What Didn't Go So Well
Because I spent so much time planning the SQL and understanding the data structure, I didn't leave myself enough time to properly plan the dashboard (and consequently the story) itself, and that definitely shows.
Another challenge was switching back to Tableau after spending the last few days working almost exclusively in Power BI. It took a little while for everything to click back into place, and that slowed me down more than I expected (with the filtering and highlighting).
Final Thoughts
This definitely isn't the dashboard I'm most proud of.
But that's part of learning.
Not every project ends with something portfolio-ready on the first attempt.
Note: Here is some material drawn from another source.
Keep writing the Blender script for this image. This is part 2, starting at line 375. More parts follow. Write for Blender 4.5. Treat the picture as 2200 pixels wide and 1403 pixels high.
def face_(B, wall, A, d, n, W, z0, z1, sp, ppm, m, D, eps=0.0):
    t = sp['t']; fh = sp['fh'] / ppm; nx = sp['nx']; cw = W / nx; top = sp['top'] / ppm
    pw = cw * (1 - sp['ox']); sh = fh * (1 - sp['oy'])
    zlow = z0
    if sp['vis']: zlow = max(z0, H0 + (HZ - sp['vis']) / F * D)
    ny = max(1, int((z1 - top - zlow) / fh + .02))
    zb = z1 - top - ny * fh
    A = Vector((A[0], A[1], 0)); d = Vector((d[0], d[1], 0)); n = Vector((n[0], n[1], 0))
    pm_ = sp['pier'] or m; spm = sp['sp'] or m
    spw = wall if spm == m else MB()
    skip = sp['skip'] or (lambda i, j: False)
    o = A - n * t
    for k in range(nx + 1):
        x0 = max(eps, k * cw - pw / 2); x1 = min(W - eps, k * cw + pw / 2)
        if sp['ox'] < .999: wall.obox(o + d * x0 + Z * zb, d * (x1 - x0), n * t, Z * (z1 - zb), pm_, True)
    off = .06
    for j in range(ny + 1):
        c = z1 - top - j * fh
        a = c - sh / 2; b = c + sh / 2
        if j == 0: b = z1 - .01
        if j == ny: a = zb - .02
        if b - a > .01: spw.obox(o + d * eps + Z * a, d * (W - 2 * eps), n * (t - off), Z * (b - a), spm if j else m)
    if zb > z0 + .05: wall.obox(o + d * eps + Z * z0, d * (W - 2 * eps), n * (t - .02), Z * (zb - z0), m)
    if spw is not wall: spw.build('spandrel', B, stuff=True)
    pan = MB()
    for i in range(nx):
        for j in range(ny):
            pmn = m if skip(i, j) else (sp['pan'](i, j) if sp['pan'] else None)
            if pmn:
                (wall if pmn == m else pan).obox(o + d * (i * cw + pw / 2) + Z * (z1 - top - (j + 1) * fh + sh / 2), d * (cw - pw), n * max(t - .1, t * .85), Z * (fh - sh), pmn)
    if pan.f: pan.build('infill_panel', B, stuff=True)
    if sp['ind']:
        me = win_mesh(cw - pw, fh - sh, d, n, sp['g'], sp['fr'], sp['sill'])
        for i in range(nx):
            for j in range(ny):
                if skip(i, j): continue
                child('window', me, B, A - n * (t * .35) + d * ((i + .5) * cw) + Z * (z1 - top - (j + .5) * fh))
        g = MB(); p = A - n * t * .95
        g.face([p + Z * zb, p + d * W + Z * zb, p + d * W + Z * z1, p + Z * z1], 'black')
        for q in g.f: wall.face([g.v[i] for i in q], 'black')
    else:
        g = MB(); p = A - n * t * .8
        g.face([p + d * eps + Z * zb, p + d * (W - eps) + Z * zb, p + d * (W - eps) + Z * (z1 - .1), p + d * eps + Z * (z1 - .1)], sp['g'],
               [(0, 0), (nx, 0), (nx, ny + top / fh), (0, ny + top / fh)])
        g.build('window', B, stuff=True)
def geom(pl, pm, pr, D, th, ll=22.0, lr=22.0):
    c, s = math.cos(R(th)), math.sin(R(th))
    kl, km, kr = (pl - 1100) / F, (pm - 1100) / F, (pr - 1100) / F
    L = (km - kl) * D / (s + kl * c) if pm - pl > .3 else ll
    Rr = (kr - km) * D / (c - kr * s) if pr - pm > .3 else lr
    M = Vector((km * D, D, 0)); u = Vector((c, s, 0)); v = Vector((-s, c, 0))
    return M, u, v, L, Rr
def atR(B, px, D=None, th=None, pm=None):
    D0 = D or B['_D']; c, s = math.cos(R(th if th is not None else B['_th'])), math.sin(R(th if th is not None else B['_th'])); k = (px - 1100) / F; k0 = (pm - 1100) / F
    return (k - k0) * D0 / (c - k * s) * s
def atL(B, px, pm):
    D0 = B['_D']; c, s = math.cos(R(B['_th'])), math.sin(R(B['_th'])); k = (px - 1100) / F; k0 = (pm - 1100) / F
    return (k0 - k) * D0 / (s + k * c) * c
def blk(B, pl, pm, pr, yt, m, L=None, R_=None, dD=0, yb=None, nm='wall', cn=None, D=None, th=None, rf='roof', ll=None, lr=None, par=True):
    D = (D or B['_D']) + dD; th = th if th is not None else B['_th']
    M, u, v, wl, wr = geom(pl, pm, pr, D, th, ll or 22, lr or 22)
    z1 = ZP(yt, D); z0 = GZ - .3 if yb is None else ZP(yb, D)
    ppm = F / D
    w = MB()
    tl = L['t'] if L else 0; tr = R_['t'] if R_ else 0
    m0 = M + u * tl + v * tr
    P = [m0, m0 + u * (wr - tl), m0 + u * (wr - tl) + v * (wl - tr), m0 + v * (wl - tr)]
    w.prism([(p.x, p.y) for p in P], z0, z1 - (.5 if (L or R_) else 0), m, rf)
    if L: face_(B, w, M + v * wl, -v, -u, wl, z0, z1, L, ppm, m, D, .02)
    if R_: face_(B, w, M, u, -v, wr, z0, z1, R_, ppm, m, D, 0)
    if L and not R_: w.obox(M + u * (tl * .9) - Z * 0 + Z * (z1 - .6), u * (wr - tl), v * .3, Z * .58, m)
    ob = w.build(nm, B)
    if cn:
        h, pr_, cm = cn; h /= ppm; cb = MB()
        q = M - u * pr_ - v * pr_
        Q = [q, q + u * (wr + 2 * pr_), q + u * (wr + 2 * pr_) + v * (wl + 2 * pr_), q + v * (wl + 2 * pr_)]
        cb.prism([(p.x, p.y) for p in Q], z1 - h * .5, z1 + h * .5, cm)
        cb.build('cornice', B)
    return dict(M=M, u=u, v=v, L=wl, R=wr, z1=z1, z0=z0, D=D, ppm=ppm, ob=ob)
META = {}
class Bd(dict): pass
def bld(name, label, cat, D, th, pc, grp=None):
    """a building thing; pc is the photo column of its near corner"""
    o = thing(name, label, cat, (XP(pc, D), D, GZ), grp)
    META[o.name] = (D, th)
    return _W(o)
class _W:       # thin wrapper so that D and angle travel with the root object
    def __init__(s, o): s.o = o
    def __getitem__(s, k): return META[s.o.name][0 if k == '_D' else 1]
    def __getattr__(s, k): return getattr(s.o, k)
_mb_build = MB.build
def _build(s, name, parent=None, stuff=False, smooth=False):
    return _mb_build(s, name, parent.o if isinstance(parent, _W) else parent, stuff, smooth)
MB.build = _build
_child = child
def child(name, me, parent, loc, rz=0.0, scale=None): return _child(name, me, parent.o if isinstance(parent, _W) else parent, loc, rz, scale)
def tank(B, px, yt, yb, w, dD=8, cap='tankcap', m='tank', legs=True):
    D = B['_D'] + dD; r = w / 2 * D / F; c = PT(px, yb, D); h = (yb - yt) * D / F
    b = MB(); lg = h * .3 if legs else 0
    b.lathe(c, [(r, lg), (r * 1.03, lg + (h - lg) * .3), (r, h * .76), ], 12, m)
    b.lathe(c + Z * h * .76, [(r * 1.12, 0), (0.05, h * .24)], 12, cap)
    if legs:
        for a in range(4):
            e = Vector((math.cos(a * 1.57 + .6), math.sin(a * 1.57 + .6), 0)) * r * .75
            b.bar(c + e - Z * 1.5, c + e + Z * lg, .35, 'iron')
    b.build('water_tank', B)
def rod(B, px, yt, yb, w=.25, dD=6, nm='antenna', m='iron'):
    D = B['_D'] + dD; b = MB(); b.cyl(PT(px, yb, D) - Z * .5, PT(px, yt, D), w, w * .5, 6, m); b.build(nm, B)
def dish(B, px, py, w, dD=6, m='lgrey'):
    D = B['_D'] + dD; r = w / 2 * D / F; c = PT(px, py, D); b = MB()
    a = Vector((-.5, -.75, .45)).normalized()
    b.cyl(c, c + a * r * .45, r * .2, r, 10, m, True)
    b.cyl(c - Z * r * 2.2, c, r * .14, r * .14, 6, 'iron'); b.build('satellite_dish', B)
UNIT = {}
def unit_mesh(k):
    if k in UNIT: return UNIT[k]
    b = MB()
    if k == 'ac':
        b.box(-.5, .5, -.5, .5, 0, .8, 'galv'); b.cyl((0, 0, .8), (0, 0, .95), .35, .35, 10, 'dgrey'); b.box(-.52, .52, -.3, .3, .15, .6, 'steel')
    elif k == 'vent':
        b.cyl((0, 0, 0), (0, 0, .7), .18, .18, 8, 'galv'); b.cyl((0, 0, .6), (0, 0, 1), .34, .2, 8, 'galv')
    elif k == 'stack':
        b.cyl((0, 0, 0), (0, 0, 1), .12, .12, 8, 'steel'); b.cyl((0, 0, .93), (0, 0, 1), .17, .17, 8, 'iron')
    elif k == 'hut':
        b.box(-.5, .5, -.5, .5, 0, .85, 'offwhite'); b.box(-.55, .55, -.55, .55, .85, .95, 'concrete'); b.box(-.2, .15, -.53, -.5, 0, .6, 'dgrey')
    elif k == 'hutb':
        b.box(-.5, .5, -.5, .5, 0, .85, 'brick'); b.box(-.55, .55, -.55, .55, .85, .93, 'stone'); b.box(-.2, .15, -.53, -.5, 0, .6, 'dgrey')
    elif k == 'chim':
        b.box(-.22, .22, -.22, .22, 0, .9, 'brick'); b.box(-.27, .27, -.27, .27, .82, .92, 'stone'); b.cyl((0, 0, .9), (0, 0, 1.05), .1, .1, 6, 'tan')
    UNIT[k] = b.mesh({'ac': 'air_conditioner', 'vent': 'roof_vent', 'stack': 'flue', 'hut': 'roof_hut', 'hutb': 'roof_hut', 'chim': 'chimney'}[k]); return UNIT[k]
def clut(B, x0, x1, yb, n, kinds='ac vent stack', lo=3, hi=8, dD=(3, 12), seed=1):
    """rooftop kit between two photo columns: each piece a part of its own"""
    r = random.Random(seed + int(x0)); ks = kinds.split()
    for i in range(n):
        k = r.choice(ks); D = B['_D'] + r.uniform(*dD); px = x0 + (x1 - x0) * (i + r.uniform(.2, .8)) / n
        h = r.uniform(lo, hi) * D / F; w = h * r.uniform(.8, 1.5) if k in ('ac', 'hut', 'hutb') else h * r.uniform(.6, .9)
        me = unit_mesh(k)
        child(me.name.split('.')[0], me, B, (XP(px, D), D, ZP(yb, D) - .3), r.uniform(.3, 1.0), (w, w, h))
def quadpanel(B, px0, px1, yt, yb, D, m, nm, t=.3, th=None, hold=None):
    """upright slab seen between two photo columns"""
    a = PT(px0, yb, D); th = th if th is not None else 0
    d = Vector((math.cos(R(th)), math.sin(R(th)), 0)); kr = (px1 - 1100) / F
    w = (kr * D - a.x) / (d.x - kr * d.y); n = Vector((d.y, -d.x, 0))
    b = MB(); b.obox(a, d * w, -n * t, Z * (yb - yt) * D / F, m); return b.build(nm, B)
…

Sometimes the biggest takeaway is recognising what didn't work, why it didn't work, and knowing exactly how you'd improve it next time.
The positive is that I now have a solid starting point. The SQL is there, I understand the data much better than I did this morning, and I already know where the dashboard could be improved with stronger storytelling and more meaningful insights.
This is one I'll absolutely be revisiting, and hopefully turning into something I'm much happier to share.